Question

Saurabh can finish a work in 18 hours, while Vinod can complete the same work in 24 hours. How long will it take them together to complete this work if Saurabh is called away 2 hours before the completion of work, while Vinod continues with the work?

Answer 1

Hint: According to given in the question we have to find the time to complete the given work by both of them Saurabh and Vinod when Saurabh can finish a work in 18 hours, while Vinod can complete the same work in 24 hours and work if Saurabh is called away 2 hours before the completion of work, while Vinod continues with the work. So, first of all we have to find the total work done by Saurabh in 1 hour which can be obtained by dividing 24 hours by 1 hour.
Now, same as we have to find the total work done by Vinod in 1 hour which can be obtained by dividing 18 hours by 1 hour.
Now, we have to let the time taken by them together to complete the work $ = t$hours.
So now, we have to find the efficiency of Saurabh which can be obtain by the multiplication of work done by Saurabh in 1 hour with the total time taken and same as we have to find the efficiency of Vinod which can be obtain by the multiplication of work done by Vinod in 1 hour with the total time taken.
Now, we have to add both of the total works done by them to find the time taken together to complete the given work which we let is t hours.
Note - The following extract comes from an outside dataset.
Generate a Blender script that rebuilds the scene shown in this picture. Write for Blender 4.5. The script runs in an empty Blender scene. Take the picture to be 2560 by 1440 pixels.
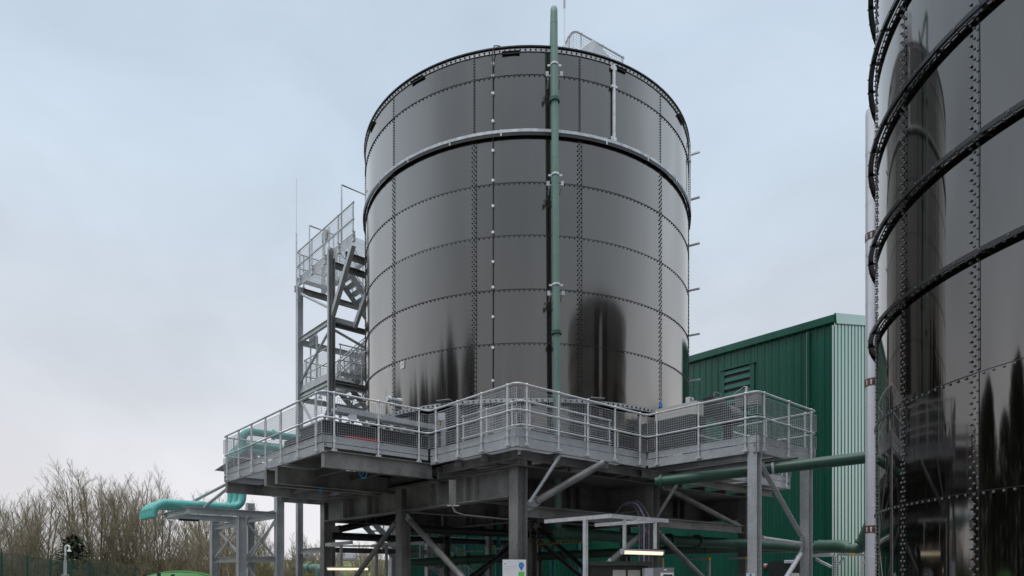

Complete step-by-step answer:
Step 1: First of all we have to find the total work done by Saurabh in 1 hour as explained in the solution hint.
Work done by Saurabh done in hour $ = \dfrac{w}{{18}}.............(1)$
Step 2: Same as the step 1 now, we have to find the total work done by Vinod in 1 hour as explained in the solution hint.
Work done by Vinod done in hour $ = \dfrac{w}{{24}}.............(2)$
Step 3: Suppose time taken by both of them to complete the work is t hours so, we have to find the total work done by Saurabh in the given time t hours as explained in the solution hint.
$ = \dfrac{w}{{18}} \times (t - 2)$
Step 4: Suppose time taken by both of them to complete the work is t hours, so, we have to find the total work done by Vinod in the given time t hours as explained in the solution hint.
$ = \dfrac{w}{{24}} \times t$
Step 5: Now, we have to add the total work done by both of them together to find the time.
Hence,
$ \Rightarrow \dfrac{w}{{24}} \times t + \dfrac{w}{{18}} \times (t - 2) = w$
Now, eliminating the term w from the expression obtained just above,
\[
   \Rightarrow \dfrac{1}{{24}} \times t + \dfrac{1}{{18}} \times (t - 2) = 1 \\
   \Rightarrow \dfrac{t}{{24}} + \dfrac{{t - 2}}{{18}} = 1
 \]
Now, to find the value of t we have to find the L.C.M of the expression as obtained just above,
$ \Rightarrow \dfrac{{18t + 24t - 48}}{{18 \times 24}} = 1$
Applying cross-multiplication,
$
   \Rightarrow 42t = 24 \times 18 + 48 \\
   \Rightarrow 42t = 480 \\
   \Rightarrow t = \dfrac{{480}}{{42}} \\
   \Rightarrow t = 11.5hours
 $
Final solution: Hence, we have obtained the required time to complete the work by both of them together is $11.5{\text{hours}}$ when Saurabh can finish a work in 18 hours, while Vinod can complete the same work in 24 hours and Saurabh is called away 2 hours before the completion of work, while Vinod continues with the work.

They both will take a total time of $11.5{\text{hours}}$ to finish the work.

Note: Step 1: First of all we have to let the total time done by both of them together id t hours. Now, we have to find the L.C.M of the time taken by Saurabh which is 18 hours and the time taken by Vinod which is 24 hours and let the total work done is 72units.
Hence,
Vinod has completed 4 units of work in 1 hour and Saurabh has completed 3 units of work in 1 hour.
Step 2: As mentioned in the question Saurabh was called before 2 hours of the completion of work hence,
Saurabh completed $3(t - 2)$ units of work and Vinod completed $4t$ units of work.
Hence, now we have to calculate the total units of work done by both of them together.
$
   \Rightarrow 4t + 3t - 6 = 72 \\
   \Rightarrow 7t = 78 \\
   \Rightarrow t = \dfrac{{78}}{7} \\
   \Rightarrow t = 11.5hours
 $
Hence, we have obtained the total time taken by both of them to complete the work.